Who is Saundra Edwards now? What could she possibly mean to us, as a footnote of a footnote on some Wikipedia page?

To me, she's a sad reminder that the entertainment industry – certainly Hollywood – has never really sided with women survivors or victims. Even when the powers-that-be pay lip service or express sympathy, as with #MeToo, they rarely follow through. While men in Hollywood are allowed to shape-shift, to behave badly, to sometimes get away with literal murder and rape, women who transgress are forever cast out. After her traumatic experience, Saundra simply couldn't fit into a narrative the male-dominated entertainment world had set out for her. As her co-star Hampton tells it, "Women didn't stand a chance."

Saundra is almost totally forgotten now. She never had time to make a real name for herself in movies, or even distinguish herself as a talent to watch; perhaps she was in some ways unremarkable. It didn't matter.

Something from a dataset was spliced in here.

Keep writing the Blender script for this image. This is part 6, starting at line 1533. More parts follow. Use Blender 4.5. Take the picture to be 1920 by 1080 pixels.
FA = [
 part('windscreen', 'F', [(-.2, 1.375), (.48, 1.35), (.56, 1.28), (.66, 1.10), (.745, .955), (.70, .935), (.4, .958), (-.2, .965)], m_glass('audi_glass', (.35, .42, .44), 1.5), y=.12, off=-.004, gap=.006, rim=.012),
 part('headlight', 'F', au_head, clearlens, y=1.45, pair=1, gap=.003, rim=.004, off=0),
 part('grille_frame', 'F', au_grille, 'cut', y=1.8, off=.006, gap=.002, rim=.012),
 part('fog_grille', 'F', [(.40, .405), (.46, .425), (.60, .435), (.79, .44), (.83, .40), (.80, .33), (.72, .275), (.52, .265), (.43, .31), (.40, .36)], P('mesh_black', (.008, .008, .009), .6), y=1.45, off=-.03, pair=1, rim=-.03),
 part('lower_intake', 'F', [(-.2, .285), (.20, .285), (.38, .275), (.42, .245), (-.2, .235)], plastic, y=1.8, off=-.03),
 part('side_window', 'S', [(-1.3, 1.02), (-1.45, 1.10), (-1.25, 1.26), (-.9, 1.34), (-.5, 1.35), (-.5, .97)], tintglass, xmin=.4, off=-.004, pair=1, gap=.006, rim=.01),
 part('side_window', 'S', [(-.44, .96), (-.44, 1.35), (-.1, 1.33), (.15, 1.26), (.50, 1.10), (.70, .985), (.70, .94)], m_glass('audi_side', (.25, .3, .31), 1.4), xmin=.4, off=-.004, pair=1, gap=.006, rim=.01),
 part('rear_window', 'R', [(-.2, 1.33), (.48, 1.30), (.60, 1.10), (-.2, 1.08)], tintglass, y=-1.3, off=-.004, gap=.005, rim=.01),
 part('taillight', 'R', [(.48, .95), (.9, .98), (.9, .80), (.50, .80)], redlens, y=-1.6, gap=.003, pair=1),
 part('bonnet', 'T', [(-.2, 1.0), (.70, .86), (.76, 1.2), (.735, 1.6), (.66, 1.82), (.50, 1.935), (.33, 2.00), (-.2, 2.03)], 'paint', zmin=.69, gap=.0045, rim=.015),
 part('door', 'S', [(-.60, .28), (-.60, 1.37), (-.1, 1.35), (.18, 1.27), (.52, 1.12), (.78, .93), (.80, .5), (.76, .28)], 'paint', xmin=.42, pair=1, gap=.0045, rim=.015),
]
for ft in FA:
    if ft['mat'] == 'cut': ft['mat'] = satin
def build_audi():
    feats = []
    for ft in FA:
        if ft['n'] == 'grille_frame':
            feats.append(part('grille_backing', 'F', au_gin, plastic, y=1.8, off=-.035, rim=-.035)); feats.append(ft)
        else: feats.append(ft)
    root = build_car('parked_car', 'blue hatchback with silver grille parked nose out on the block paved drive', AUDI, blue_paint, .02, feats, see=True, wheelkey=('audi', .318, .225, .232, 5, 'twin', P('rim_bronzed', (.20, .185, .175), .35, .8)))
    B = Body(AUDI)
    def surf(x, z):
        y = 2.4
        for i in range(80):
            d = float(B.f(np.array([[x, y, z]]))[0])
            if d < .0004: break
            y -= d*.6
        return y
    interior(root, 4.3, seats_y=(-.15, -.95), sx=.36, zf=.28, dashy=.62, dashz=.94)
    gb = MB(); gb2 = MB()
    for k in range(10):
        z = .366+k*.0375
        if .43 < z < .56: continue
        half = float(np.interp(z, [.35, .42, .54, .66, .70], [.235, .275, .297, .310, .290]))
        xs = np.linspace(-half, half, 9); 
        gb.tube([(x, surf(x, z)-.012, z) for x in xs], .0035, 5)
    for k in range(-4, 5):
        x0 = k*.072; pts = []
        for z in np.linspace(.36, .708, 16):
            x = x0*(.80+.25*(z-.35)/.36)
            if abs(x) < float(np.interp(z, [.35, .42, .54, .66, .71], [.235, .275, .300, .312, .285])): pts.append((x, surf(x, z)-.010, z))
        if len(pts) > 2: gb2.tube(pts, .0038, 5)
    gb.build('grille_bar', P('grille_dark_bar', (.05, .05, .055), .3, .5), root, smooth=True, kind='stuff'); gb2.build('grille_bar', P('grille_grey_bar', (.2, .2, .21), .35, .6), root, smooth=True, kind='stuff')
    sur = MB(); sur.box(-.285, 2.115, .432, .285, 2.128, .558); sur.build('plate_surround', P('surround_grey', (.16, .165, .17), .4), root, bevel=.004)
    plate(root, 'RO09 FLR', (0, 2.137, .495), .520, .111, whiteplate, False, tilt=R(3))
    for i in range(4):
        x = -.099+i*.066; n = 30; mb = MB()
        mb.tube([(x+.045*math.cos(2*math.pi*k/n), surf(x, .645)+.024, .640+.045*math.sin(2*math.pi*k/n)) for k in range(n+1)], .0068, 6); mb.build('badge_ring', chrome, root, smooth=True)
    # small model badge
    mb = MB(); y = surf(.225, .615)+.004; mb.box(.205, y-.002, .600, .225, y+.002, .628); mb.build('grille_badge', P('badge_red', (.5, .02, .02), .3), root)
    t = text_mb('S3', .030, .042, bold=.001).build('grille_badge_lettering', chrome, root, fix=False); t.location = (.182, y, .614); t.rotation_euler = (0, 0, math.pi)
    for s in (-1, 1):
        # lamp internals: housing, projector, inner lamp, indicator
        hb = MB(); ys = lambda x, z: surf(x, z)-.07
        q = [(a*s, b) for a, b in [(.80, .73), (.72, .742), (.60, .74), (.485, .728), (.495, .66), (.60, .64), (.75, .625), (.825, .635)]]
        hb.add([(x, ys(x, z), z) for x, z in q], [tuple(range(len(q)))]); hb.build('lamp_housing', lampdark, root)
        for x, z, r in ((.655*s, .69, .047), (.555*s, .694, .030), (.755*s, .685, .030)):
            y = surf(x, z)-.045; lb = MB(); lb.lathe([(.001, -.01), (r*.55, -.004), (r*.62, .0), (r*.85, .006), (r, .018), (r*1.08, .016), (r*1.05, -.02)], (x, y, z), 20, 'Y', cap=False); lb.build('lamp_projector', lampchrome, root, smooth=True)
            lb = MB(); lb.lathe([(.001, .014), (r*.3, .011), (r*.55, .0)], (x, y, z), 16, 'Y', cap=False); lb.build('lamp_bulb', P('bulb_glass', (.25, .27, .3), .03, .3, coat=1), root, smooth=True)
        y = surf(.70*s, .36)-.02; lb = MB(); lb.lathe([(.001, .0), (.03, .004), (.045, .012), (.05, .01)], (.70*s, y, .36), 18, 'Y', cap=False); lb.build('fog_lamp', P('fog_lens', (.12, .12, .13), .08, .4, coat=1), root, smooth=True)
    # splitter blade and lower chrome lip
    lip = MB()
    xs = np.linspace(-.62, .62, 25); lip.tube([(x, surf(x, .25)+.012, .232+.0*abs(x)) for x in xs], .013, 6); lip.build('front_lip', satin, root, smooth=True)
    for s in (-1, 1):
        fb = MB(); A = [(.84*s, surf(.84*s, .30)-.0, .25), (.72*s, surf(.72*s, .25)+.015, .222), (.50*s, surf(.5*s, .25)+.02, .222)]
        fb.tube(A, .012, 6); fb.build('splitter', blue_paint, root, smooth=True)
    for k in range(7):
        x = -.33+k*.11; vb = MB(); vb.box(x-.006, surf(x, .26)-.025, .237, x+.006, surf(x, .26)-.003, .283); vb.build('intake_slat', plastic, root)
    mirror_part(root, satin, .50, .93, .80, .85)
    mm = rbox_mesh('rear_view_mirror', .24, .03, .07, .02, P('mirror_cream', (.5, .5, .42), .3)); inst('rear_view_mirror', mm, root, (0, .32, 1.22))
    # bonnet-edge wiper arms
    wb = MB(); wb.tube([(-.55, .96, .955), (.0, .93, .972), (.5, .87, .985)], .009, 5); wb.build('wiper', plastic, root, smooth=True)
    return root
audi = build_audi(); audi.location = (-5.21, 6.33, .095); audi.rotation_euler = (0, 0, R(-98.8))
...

She was robbed of the chance even to be unremarkable on our screens, to make herself a living and a name, just because she had the misfortune to marry a monster. There are countless other women of her kind in Hollywood, nameless and unremembered. More than anything else, it makes her cipher-like quality all the more alluring; she’s a stand-in for so many.

I ask Hampton Fancher – now 81, the same age as Saundra might be if she's alive – if, back then, he thought the incident would ruin her career. He rushes to respond to the affirmative: "That was anathema. I remember knowing that even then. I didn't think she had any possibilities in terms of a future in Hollywood. No way."